En somme, voici en quels termes M. Havard, qui ne nous démentira pas, résume l’impression générale qu’il a gardée des lettres de madame Victor Hugo : « rien des sens, rien du cœur ; tout était dans l’imagination. »

***

Nous terminons ici l’enquête, ou, si l’on veut, le plaidoyer, auquel nous avons été amené malgré nous pour défendre une mémoire chère et sacrée. Vraiment on devrait bien laisser dormir en paix les pauvres mortes ! celle-là surtout qui a été toute sa vie si indulgente et si bonne, celle que nous désignent, pour être bénie, ces vers :

Si, quand la diatribe autour d’un nom s’élance,
Vous voyez une femme écouter en silence,
Et douter, puis vous dire : – Attendons pour juger.
Quel est celui de nous qu’on ne pourrait charger ?
On est prompt à ternir les choses les plus belles.
La louange est sans pieds et le blâme a des ailes…
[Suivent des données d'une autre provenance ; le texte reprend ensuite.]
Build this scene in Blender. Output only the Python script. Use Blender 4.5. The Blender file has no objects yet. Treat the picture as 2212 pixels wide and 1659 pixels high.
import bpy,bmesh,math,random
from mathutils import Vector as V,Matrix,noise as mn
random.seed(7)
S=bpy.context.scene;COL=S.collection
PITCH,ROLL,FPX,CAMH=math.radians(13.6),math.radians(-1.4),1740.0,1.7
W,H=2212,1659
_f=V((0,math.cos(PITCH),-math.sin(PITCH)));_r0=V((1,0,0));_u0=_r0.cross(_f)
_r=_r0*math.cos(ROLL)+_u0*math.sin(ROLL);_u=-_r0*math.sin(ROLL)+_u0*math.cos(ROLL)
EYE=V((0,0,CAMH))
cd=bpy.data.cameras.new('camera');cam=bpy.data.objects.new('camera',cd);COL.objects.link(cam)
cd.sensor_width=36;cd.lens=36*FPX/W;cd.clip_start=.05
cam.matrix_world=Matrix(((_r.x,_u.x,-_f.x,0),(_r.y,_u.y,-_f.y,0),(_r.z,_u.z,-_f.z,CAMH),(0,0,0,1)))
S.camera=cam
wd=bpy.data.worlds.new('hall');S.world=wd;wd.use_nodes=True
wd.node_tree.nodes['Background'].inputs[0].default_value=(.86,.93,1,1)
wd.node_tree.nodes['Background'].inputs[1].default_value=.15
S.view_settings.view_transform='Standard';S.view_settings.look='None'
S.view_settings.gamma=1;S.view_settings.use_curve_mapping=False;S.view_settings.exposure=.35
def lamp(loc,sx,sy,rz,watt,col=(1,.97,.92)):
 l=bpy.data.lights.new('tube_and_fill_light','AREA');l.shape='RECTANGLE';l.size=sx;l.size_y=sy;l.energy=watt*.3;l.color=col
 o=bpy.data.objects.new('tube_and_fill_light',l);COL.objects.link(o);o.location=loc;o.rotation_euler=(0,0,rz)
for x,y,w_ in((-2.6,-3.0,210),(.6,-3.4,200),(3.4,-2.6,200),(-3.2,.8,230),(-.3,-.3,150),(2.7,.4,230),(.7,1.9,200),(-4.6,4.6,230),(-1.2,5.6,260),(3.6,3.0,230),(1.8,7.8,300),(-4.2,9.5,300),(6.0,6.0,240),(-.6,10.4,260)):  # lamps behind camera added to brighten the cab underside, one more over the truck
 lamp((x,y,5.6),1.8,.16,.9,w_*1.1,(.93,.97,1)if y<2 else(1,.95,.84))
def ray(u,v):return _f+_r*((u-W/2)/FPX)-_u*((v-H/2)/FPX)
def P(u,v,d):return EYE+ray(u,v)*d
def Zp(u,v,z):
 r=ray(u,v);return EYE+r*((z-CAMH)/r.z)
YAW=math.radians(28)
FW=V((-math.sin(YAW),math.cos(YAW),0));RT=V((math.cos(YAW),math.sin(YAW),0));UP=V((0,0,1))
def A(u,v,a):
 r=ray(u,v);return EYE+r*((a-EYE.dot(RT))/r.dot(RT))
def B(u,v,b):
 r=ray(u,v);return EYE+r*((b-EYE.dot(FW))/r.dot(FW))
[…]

Pourquoi l’a-t-on accusée, elle qui n’a jamais accusé personne, elle qui ne croyait pas, qui ne voulait pas croire au mal ? Et encore, si le mal lui était prouvé, elle tâchait de l’excuser, et, si c’était impossible, elle le plaignait. Nous avons épargné à son calomniateur les reproches sanglants et les dures épithètes, parce que nous savons bien qu’elle-même, elle aurait pardonné à ce triste orgueilleux, à ce pauvre méchant.